The cows have stirred some interest.


Maya Hottarek writes: "Über meine Google Suche ob Kühe larmempfindlich sind, gelange ich bevor ich zur Antwort stosse gleich auf andere Fragen. Warum weinen Kühe? Können Kühe in der Nach sehen? Was für Musik mögen Kühe? Was mögen Kühe nicht? Wie kann man eine Kuh beruhigen? Wieso schreien Kühe nachts?"


These questions bring to mind a wonderful project launched by the Finnish artists Terike Haapoja and Laura Gustafsson ten years ago: The Museum of the History of Cattle. Here too there are no easy answers to questions of the kind raised by Hottareck, but in the attempt to think them through, Haapoja and Gustafsson developed an impressive exploration of what it means to think beyond human history, human interests and perspectives on the world, to speak in the name of a cow: to speak cow as a language. "I borrow your words and carve myself into them, make a hole through them the shape of a cow. You might not see me, but you’ll see my absence. This is where my story begins."
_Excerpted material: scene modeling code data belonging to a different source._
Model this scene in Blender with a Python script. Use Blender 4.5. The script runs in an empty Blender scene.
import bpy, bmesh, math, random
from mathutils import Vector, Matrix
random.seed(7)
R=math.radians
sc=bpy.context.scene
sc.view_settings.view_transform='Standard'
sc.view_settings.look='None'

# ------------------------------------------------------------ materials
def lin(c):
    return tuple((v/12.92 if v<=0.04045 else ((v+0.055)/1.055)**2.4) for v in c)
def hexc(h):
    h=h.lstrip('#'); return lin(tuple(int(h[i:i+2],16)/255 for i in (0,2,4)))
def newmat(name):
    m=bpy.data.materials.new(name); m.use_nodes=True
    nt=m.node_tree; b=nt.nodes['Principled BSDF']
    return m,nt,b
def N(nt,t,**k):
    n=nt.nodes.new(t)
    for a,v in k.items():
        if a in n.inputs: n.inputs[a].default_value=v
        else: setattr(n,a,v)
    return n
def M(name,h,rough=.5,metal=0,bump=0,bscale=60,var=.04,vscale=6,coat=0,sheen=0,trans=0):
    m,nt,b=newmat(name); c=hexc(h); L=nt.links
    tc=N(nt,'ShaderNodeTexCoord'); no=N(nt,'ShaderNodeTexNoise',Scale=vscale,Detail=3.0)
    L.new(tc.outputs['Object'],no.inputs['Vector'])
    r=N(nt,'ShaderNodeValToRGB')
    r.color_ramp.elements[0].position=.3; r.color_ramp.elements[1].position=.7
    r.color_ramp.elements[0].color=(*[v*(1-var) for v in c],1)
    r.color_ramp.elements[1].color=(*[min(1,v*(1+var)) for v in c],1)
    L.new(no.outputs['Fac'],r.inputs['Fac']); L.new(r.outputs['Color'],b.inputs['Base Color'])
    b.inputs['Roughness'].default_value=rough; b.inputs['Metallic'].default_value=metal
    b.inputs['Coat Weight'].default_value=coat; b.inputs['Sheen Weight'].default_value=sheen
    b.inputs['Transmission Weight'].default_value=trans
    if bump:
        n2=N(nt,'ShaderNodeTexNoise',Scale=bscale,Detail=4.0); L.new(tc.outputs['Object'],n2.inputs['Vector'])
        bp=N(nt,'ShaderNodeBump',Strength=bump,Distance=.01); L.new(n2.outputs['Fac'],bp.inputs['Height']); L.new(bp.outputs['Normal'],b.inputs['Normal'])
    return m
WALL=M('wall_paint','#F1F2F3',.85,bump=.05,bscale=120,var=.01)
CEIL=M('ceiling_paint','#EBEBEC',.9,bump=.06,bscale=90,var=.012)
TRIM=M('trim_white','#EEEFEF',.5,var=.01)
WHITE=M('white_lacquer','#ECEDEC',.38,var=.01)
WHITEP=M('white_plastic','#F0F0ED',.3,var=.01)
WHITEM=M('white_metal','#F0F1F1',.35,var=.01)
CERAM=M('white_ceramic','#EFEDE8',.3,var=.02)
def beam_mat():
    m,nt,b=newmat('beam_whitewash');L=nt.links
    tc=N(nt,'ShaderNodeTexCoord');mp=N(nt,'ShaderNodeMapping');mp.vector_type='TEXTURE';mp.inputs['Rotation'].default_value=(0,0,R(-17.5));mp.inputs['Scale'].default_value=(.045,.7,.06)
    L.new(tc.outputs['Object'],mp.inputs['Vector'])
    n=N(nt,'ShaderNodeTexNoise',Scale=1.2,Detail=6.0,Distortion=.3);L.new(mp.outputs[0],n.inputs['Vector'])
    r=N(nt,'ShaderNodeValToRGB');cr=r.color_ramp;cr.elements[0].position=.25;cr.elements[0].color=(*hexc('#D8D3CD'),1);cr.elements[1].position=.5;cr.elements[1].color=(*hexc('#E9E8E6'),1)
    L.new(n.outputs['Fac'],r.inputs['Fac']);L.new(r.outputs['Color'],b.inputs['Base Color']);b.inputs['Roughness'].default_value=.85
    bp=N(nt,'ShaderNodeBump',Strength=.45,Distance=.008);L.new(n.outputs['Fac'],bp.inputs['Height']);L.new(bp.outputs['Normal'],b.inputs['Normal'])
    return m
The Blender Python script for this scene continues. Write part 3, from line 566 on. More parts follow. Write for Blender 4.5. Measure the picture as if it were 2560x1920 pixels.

One of the exhibition texts reads:


"In cattle culture, history is divided into three time periods. The Time Before History includes the history of cattle before the domestication of humans. After this comes the Time of History, which for many if not all cattle begins about 10,000 years ago, when bovine culture became intertwined with the culture of humans. The Time of History ended one hundred years ago, when human industrial society made it impossible for cattle to pass on their heritage to later generations. During the Ahistorical Period, cattle were cut off from awareness of their own culture in many parts of the bovine world. Museum of the History of Cattle has been created to fill this void."


It is also in this most recent period that European cows have been transformed from the lean creatures seen in Karuti's videos into the large and lumbering milking machines we know today, some of them so big and heavy that they can no longer safely negotiate the narrow mountain paths to their summer alps and down again. "Calves were taken from us immediately when they were born, and family lines were scattered out of our sight. Doing was reduced to so little that all that was left of our habits died away. We did not learn from our mothers but from the machine that told our bodies how to stand and how to eat. Stuck in the industrial process we would live in collective isolation, cut off from all relations that could anchor us to time, history, culture."


How often this has happened. How deep it runs.


The cows are walking backwards. Aren't we all?